The biggest local government in Delaware is trying to figure out how it will get back $3 million that it lent four years ago to a start-up securities market that has failed to produce promised jobs.

The New Castle County Council is weighing an offer to swap its loan collateral for shares of the market’s new owner, a New York company with backers linked to President Donald Trump, former Vice President Joe Biden, and investors in China.

The council will meet Tuesday to consider whether to accept shares of Ideanomics and give up its rights to the software that was supposed to power the new market, known as the Delaware Board of Trade (DBOT). New York-based Ideanomics wants to ditch that software, which it says is too slow, in favor of a new system, but adds that it can’t upgrade until the county accepts its stock as alternate collateral.

In 2014, Tom Gordon, then the county executive, agreed to accept the software as security for the loan. “I saw it as an opportunity to get jobs,” Gordon said Thursday.

Gordon noted the exchange’s promoters included John Wallace, a former chairman of the former Philadelphia Stock Exchange, and Dennis Toner, a longtime aide to Biden. Other DBOT investors included car dealer John Hynansky, a friend of Biden’s and past donor to his campaigns, and Delaware State Rep. Michael Ramone, a Republican.

Gordon said he was surprised the county would now consider accepting stock in Ideanomics, which could lose value and closed at $1.14 a share Thursday, down from its 2016 high of $8.25.

Instead, “the county ought to get its money back,” he said. DBOT has been paying the county $180,000 in yearly interest payments each November. The principal is due next November.

Why would the county agree to the switch? If the original software, made by Fundamental Systems of New York, isn’t being used, it won’t be much good as collateral, and the shares might be a better deal, says John Cartier, the New Castle County Council member who is cosponsoring the proposal with fellow member George Smiley.

The exchange wants to use new software to be built by Chicago-based Deep Systems LLC, Ideanomics spokesman Anthony Sklar said last month.

DBOT organizers have successively pitched the market as a penny-stock trading center, a venue for blockchain-based investments, and a place to develop and trade derivative securities whose value would be based on corporate debt and other assets.

Sklar said DBOT could be profitable if it had better software and if the federal government would upgrade the market’s regulatory status so it could sell more products.

Sklar didn’t return calls seeking comment Thursday.

The original agreement included a provision for early loan repayment if the exchange changed hands. At the time, bankers interviewed by The Inquirer said it was unusual to use business software as loan collateral, because it can be more costly than anticipated to install, and its value tends to drop as it becomes older.

But shares in a company that has generated little investor interest in recent years could also leave the county with depreciated collateral if DBOT doesn’t pay the loan back on time.

Cartier blamed Gordon for accepting the old software as security for the loan in the first place.

Asked how soon the bill he introduced would allow the county to liquidate the shares and get its money back, Cartier said he was uncertain, but added that it sounded like a good idea for the county to have that option.
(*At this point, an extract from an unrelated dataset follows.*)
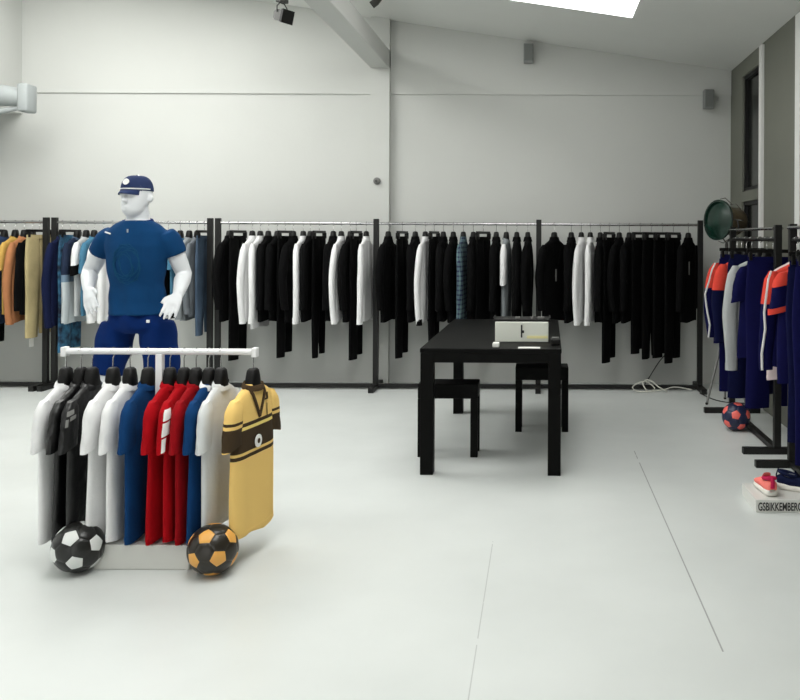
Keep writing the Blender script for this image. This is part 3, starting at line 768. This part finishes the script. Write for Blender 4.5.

He also said he was curious whether Ideanomics was offering to pay other DBOT investors in stock.

DBOT investors Toner, Hynansky, Ramone, and Wallace didn’t return calls seeking comment.

Ideanomics is headed by Bruno Wu, who with his wife, Yang Lan, is among China’s top media investors.

Ideanomics’ vice chairman is Shane McMahon, son of pro wrestling moguls Vince and Linda McMahon. McMahon, who served in Trump’s Cabinet as head of the Small Business Administration, left that job this year to serve as head of a pro-Trump super PAC.